Mayor Ed Mahaney noted the Cape May Environmental Commission endorsed the project and the state Department of Environmental Protection will sign off on the land once JCP&L finishes cleaning up the site.

“JCP&L has the responsibility to remediate that. It’s in the third remediation phase and it has to be approved by the DEP. There will be no excavation there, just parking and surface-level recreation,” Mahaney said.

There has already been quite a bit of remediation work. In 1989, soil was removed and replaced with clean fill at a small park on the property, the Wise-Anderson Park. A few years later, underground storage tanks were removed. In 2002, JCP&L removed soil again on Lafayette Street, Broad Street, St. John Street and Osborne Court.

Most of the 38 acres are not linked to the coal gasification plant and its pollutants, which are mainly coal tar and polycyclic aromatic hydrocarbons, or PAHs. The land includes the Cape May Elementary School property, which would use the park for educational purposes and is installing a wind turbine as part of the effort. It also includes the site of a 19th century golf course that once included tennis courts, archery and pigeon shooting attractions. Much of the land is wetlands, which would be highlighted by new nature trails along Cape Island Creek.

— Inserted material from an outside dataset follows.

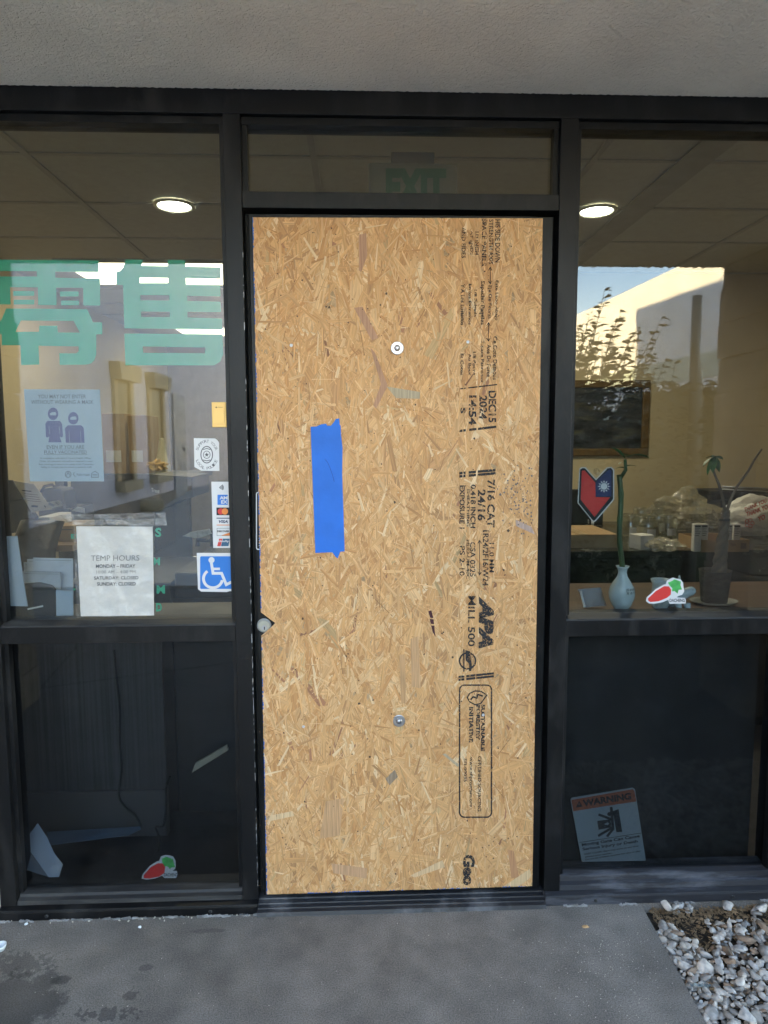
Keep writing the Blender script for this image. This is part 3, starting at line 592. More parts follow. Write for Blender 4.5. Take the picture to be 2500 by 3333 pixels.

The city expects to get some land from JCP&L once it is deemed clean and it is negotiating to purchase the 1.7-acre tract where Vance’s Bar use to operate as well as two residential lots on St. John Street.

Gaffney has raised such questions before. As a member of the local Planning Board in 2006, he questioned a proposal to turn the Vance’s Bar property into a condominium project called The Riviera at Cape May. He said at the time he was “suspicious of the whole area” and it was the “unknowns that bother me.” The board eventually voted down the project in a 5-2 decision. A judge later ordered the city to issue approvals but the real estate market tanked and the development company went bankrupt. The city is now trying to buy the property from a bank.

The issues are not tax related. Mahaney notes the DEP already has agreed to fund about half the land acquisition costs, $1.6 million, using Green Acres and Blue Acres monies. A city open space fund created in 2001 would pay the rest. The fact that the city has its own open space fund, collected from local property taxes, boosts state funding from the normal 25 percent to 50 percent. Mahaney said Gov. Chris Christie has endorsed the project.

The area already includes basketball and tennis courts, a Little League field and a dog park on land JCP&L leases to the city. Adding bocce, nature trails, picnic pavilions, shuffleboard, soccer and other amenities have been discussed. Mahaney said the public will make the final decisions on what to add.

Mahaney said the project has been “fully vetted.” The public already has seen conceptual plans for the park and Mahaney said those plans helped draw the state funding. City Manager Bruce MacLeod noted JCP&L also held a community meeting on the remediation plan several years ago.

One area that has not been cleaned up is Vance’s Bar because it still has construction on it from an establishment that dates to the 1960s. The defunct bar is often mentioned as an eyesore, so merely removing it could bring benefits.

“Is Vance’s Bar an appropriate entrance for our visitors to town? Decide for yourselves,” MacLeod said.